++++ Material to process ++++

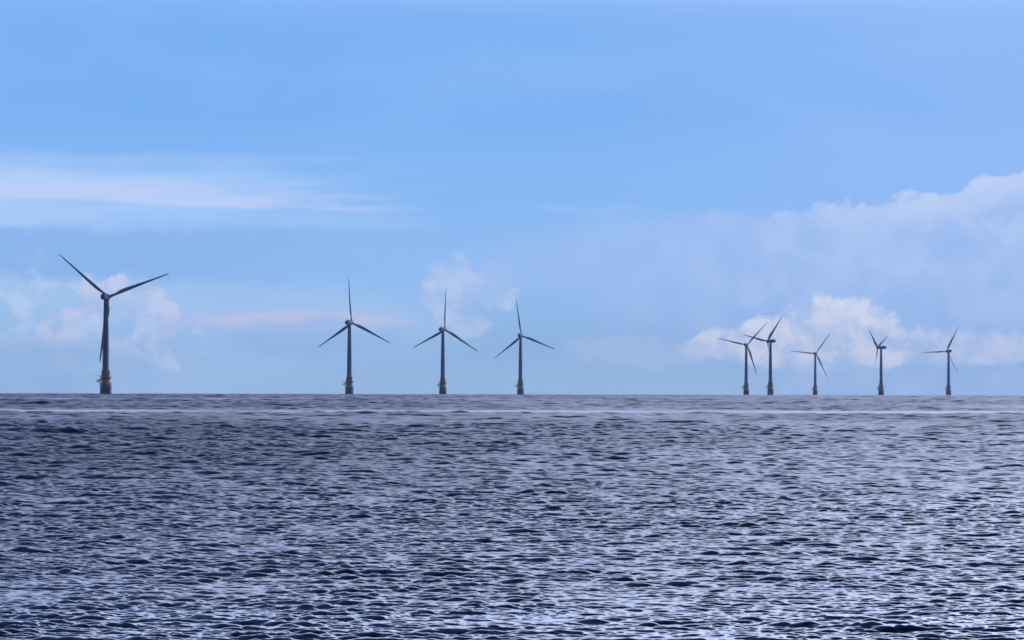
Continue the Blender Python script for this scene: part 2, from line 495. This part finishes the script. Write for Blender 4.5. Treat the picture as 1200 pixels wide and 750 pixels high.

++++
++++ Material to process ++++

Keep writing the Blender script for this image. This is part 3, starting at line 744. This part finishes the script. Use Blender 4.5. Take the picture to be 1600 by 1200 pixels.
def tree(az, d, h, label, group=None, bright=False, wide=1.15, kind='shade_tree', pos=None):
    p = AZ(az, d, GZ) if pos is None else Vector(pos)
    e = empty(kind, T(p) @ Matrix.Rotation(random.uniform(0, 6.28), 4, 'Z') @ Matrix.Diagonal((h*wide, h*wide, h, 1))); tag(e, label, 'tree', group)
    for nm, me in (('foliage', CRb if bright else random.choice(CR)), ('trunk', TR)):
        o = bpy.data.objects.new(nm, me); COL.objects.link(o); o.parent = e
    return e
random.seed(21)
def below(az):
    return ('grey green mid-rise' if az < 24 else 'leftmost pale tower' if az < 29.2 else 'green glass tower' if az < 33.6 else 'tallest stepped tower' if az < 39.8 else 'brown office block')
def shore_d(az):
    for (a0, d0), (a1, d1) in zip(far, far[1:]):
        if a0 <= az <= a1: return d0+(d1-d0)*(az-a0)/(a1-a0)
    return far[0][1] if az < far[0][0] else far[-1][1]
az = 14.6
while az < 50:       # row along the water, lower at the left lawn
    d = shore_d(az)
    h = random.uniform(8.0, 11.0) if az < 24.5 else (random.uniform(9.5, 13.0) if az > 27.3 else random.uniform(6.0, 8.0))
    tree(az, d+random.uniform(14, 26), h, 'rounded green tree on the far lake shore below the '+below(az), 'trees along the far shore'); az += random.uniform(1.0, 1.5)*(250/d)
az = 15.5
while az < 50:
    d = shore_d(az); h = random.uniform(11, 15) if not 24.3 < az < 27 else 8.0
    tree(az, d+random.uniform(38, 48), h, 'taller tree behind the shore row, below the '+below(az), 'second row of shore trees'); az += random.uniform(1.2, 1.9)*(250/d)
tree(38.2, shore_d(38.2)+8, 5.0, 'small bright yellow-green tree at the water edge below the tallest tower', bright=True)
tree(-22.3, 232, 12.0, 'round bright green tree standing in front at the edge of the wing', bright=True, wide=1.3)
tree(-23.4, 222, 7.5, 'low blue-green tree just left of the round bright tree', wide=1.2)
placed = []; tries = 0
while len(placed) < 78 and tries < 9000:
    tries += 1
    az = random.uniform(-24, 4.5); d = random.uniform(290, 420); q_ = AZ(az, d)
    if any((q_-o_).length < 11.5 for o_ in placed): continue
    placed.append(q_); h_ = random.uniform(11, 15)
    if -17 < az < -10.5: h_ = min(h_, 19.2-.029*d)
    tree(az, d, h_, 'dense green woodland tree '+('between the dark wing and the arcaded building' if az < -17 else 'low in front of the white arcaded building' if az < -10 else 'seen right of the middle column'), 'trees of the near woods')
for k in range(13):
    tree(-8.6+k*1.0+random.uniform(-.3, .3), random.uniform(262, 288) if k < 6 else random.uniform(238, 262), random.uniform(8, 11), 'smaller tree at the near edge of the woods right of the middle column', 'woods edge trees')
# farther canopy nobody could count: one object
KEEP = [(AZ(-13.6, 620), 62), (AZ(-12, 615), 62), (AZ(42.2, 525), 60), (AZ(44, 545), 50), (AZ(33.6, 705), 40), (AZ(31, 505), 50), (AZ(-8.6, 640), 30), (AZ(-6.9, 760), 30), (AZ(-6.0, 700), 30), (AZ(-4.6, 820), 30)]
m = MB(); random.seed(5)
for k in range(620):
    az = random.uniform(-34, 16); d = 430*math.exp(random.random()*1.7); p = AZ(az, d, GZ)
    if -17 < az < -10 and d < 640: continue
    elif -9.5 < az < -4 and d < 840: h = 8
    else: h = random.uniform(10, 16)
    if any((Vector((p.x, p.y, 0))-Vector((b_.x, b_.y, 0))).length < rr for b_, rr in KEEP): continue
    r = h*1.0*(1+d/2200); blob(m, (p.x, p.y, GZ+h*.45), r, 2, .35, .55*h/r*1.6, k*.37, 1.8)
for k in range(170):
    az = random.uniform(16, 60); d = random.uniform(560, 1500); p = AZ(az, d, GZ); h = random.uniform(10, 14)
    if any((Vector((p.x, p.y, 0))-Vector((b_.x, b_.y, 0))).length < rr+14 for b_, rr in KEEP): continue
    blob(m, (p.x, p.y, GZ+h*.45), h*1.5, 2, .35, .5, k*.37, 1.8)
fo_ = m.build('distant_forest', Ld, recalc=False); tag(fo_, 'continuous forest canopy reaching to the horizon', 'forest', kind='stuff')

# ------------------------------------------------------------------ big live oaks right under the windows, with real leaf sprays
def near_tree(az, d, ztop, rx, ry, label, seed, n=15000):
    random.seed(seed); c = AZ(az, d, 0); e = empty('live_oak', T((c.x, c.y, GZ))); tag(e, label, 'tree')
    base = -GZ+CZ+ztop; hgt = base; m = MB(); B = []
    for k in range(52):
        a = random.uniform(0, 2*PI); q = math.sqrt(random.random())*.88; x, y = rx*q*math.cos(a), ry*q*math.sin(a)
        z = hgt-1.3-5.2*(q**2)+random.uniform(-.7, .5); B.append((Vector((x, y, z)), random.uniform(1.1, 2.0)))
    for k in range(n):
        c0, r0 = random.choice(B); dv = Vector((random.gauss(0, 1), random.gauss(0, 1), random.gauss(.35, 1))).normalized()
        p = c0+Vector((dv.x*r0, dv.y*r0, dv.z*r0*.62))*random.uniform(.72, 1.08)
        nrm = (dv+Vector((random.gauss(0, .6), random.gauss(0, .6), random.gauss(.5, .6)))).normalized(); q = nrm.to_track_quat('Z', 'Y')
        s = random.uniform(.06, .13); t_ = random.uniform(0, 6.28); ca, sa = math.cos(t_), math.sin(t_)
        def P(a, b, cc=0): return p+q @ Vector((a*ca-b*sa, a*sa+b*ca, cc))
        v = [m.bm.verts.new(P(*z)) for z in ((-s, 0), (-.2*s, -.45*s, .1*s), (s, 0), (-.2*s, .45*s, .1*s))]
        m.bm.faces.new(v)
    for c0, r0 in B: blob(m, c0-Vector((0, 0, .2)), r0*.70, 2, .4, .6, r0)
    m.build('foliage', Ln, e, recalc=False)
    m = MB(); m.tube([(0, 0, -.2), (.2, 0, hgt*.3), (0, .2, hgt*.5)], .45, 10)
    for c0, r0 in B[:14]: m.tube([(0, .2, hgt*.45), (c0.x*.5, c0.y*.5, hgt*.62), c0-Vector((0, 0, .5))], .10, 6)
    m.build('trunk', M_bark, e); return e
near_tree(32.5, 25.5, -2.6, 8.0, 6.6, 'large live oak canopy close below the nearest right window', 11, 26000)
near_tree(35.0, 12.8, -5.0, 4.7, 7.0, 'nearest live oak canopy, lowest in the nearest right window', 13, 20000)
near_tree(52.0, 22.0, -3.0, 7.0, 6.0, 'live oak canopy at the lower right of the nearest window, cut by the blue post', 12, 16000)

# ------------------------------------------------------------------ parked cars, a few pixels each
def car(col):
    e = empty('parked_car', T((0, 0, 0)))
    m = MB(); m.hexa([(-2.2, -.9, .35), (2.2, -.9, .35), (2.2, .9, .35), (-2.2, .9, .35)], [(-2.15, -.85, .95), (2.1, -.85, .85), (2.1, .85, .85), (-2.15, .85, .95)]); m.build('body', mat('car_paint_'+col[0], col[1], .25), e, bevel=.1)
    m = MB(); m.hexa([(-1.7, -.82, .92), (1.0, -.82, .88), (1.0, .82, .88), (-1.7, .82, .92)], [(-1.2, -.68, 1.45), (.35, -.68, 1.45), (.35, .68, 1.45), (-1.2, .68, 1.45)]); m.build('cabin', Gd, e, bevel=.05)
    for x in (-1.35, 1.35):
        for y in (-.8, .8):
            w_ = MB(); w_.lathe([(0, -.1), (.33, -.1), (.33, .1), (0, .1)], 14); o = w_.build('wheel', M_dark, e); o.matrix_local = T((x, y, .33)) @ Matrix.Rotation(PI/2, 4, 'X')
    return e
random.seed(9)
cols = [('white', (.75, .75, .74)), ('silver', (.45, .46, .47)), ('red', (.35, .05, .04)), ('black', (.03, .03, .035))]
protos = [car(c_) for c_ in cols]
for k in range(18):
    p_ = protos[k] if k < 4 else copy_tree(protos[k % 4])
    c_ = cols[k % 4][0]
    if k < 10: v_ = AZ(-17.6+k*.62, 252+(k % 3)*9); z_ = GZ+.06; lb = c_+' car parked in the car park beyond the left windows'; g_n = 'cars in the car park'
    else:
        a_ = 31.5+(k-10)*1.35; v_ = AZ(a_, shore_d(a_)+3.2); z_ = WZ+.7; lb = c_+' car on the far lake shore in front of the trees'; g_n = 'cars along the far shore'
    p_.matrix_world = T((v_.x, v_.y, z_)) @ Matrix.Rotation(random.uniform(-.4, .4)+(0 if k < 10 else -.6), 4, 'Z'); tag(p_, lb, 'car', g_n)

++++
++++ Material to process ++++

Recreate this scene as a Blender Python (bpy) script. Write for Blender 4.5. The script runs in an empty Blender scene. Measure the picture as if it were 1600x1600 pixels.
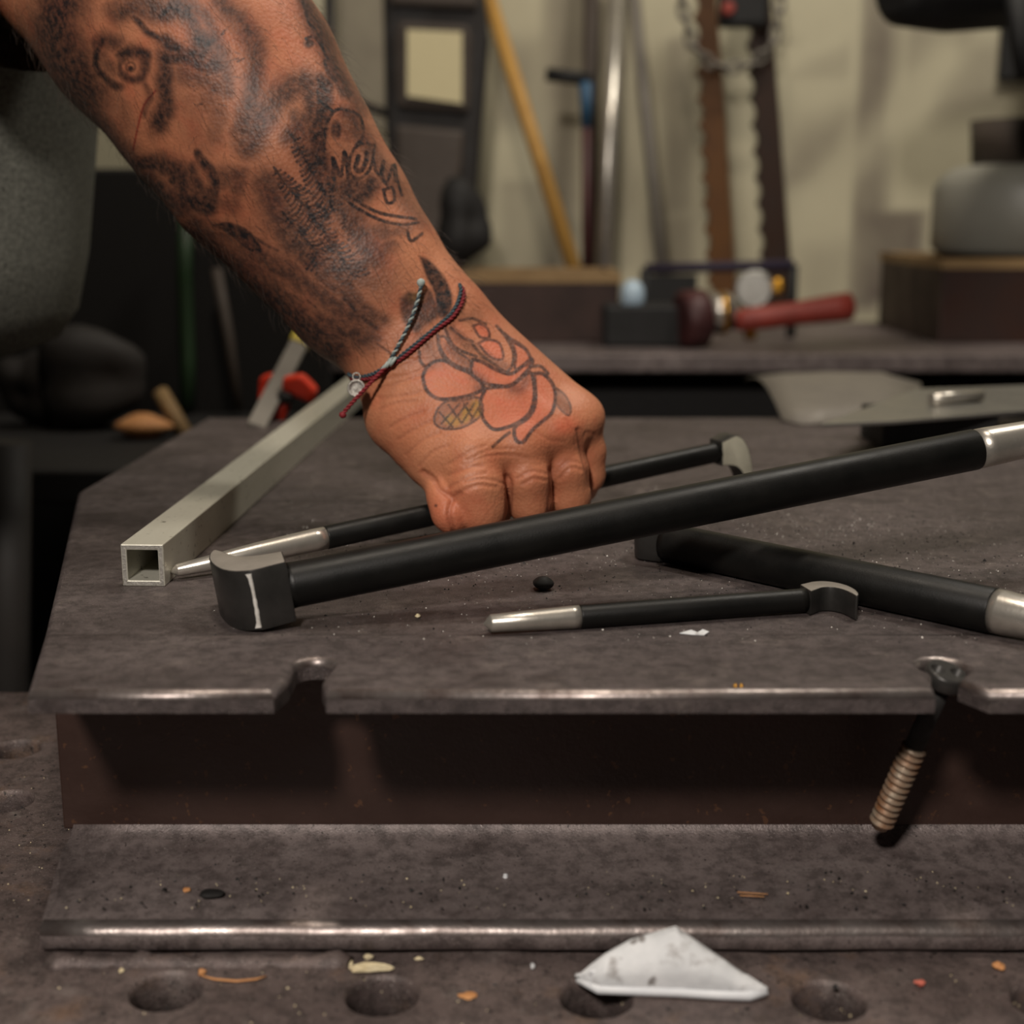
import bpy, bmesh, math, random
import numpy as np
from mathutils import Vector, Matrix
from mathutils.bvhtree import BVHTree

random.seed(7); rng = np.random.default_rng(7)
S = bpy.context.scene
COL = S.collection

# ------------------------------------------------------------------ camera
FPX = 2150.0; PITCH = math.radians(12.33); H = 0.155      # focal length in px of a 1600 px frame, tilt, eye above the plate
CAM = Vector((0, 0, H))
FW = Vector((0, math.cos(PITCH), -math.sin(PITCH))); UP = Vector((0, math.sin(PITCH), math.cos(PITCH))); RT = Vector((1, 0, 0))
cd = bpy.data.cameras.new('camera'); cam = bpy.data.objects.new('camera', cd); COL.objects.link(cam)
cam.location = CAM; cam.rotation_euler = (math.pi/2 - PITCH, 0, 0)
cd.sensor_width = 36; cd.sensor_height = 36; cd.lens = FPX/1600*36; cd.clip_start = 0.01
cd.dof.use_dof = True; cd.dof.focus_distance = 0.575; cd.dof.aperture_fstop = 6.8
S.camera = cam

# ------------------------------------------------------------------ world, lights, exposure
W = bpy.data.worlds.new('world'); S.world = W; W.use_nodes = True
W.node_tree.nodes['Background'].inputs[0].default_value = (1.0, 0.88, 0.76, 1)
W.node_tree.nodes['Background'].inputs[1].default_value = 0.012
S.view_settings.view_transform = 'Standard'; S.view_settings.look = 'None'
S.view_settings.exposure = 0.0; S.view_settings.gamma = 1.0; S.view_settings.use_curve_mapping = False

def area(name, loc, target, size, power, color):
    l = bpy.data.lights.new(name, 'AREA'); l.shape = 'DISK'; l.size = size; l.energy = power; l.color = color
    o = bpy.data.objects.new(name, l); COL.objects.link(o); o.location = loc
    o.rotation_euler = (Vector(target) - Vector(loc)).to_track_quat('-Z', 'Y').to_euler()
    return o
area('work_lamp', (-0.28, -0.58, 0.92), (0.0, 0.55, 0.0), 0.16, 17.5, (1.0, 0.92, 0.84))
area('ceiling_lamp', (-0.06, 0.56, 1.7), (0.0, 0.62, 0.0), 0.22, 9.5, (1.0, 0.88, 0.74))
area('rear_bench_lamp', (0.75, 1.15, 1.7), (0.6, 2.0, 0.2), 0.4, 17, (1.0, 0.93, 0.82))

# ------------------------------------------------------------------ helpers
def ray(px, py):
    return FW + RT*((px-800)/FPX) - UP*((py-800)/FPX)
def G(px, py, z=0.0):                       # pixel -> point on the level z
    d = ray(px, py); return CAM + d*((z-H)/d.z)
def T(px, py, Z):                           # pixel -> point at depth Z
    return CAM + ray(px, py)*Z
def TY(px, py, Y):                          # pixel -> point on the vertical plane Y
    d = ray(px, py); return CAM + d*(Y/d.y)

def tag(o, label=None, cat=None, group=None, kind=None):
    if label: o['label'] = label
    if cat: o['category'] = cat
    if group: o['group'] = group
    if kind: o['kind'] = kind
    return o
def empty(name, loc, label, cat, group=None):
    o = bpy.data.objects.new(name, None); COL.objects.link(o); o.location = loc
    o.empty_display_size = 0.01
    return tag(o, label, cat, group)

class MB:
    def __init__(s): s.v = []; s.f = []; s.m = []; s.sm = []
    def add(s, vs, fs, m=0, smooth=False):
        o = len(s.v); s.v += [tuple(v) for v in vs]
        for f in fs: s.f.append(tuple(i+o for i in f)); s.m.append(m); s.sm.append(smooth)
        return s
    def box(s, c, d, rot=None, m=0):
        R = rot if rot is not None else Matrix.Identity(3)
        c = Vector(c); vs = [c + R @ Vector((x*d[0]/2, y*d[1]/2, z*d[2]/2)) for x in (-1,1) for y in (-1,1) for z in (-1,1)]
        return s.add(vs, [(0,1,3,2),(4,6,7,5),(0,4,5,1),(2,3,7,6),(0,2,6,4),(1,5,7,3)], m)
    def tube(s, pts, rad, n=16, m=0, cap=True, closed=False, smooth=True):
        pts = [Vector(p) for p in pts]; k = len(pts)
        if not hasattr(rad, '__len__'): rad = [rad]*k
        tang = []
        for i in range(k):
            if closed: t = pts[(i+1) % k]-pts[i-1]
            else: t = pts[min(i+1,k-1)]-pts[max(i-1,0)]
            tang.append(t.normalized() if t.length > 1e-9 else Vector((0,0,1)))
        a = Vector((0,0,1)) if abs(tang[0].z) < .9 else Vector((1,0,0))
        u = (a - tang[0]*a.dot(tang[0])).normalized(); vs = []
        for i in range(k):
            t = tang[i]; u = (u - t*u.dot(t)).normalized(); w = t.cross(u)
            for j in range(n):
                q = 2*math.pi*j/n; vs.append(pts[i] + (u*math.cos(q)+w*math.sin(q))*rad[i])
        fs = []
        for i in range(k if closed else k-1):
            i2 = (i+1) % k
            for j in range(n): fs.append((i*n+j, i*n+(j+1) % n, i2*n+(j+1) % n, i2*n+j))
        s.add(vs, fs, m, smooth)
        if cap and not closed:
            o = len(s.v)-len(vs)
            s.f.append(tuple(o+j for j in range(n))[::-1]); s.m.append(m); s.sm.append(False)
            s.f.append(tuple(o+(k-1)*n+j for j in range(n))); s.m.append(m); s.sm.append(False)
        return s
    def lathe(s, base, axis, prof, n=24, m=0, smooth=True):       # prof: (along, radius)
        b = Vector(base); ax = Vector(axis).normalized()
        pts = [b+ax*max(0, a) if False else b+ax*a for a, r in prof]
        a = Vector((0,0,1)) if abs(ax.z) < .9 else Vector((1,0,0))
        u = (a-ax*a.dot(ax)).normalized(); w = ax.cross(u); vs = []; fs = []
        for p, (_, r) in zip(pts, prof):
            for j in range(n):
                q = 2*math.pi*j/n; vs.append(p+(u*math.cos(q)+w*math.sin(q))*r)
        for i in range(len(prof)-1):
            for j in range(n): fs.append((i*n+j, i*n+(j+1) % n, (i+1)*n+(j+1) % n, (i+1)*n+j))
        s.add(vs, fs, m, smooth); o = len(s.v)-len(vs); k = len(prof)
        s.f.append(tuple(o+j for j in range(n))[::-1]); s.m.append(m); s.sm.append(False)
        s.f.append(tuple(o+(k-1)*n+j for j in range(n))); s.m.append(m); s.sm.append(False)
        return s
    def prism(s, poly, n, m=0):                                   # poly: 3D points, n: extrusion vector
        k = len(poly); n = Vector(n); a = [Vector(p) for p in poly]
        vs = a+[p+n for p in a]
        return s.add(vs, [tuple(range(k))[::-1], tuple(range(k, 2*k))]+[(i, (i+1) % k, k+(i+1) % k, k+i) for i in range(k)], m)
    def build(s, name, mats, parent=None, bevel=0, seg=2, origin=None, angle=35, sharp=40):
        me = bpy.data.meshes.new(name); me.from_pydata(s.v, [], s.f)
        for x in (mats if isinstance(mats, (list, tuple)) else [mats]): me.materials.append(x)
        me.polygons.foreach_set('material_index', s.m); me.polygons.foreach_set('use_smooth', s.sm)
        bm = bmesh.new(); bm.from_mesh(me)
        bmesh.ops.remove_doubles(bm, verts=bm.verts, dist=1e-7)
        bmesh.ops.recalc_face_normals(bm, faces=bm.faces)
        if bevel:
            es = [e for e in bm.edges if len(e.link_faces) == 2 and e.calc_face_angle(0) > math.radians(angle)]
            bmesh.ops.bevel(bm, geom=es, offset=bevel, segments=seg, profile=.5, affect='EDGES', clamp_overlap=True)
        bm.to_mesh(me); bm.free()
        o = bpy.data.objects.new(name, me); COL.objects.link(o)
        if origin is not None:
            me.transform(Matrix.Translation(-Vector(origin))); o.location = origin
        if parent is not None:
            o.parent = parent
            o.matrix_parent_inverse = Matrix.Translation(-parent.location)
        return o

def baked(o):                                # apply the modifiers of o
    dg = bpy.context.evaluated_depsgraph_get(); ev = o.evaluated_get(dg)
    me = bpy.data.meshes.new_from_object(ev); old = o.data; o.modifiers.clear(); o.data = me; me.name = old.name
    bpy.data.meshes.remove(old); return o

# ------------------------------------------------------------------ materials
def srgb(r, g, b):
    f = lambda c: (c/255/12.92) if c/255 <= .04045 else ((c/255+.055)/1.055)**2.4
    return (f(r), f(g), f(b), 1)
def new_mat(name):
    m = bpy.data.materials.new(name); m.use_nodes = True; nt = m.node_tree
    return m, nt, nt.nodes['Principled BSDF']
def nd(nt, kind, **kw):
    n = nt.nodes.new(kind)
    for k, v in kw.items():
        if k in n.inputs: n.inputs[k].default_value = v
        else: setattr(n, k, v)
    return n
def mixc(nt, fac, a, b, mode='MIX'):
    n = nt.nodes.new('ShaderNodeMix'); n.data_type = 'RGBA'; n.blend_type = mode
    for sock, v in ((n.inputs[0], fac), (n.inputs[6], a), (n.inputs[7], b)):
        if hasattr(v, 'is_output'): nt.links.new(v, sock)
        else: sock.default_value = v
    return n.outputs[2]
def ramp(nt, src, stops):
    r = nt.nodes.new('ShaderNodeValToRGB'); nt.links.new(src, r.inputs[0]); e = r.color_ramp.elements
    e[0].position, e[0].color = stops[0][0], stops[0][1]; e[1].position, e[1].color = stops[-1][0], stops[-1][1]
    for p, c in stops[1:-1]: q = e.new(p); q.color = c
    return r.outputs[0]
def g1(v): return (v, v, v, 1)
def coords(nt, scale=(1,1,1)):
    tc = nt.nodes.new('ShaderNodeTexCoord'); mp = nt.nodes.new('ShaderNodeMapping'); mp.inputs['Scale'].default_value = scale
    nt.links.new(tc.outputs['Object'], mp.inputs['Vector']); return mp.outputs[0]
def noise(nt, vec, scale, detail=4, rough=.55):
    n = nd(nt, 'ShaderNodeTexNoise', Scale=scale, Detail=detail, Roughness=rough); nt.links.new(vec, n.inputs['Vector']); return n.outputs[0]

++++

• Work to do: Copy exactly the stretch of lines that starts at the line holding "Recreate this scene" and ends at the line holding "S.view_settings.exposure = 0.0;". Drop the pictures.

• Correct response:
Recreate this scene as a Blender Python (bpy) script. Write for Blender 4.5. The script runs in an empty Blender scene. Measure the picture as if it were 1600x1600 pixels.
import bpy, bmesh, math, random
import numpy as np
from mathutils import Vector, Matrix
from mathutils.bvhtree import BVHTree

random.seed(7); rng = np.random.default_rng(7)
S = bpy.context.scene
COL = S.collection

# ------------------------------------------------------------------ camera
FPX = 2150.0; PITCH = math.radians(12.33); H = 0.155      # focal length in px of a 1600 px frame, tilt, eye above the plate
CAM = Vector((0, 0, H))
FW = Vector((0, math.cos(PITCH), -math.sin(PITCH))); UP = Vector((0, math.sin(PITCH), math.cos(PITCH))); RT = Vector((1, 0, 0))
cd = bpy.data.cameras.new('camera'); cam = bpy.data.objects.new('camera', cd); COL.objects.link(cam)
cam.location = CAM; cam.rotation_euler = (math.pi/2 - PITCH, 0, 0)
cd.sensor_width = 36; cd.sensor_height = 36; cd.lens = FPX/1600*36; cd.clip_start = 0.01
cd.dof.use_dof = True; cd.dof.focus_distance = 0.575; cd.dof.aperture_fstop = 6.8
S.camera = cam

# ------------------------------------------------------------------ world, lights, exposure
W = bpy.data.worlds.new('world'); S.world = W; W.use_nodes = True
W.node_tree.nodes['Background'].inputs[0].default_value = (1.0, 0.88, 0.76, 1)
W.node_tree.nodes['Background'].inputs[1].default_value = 0.012
S.view_settings.view_transform = 'Standard'; S.view_settings.look = 'None'
S.view_settings.exposure = 0.0; S.view_settings.gamma = 1.0; S.view_settings.use_curve_mapping = False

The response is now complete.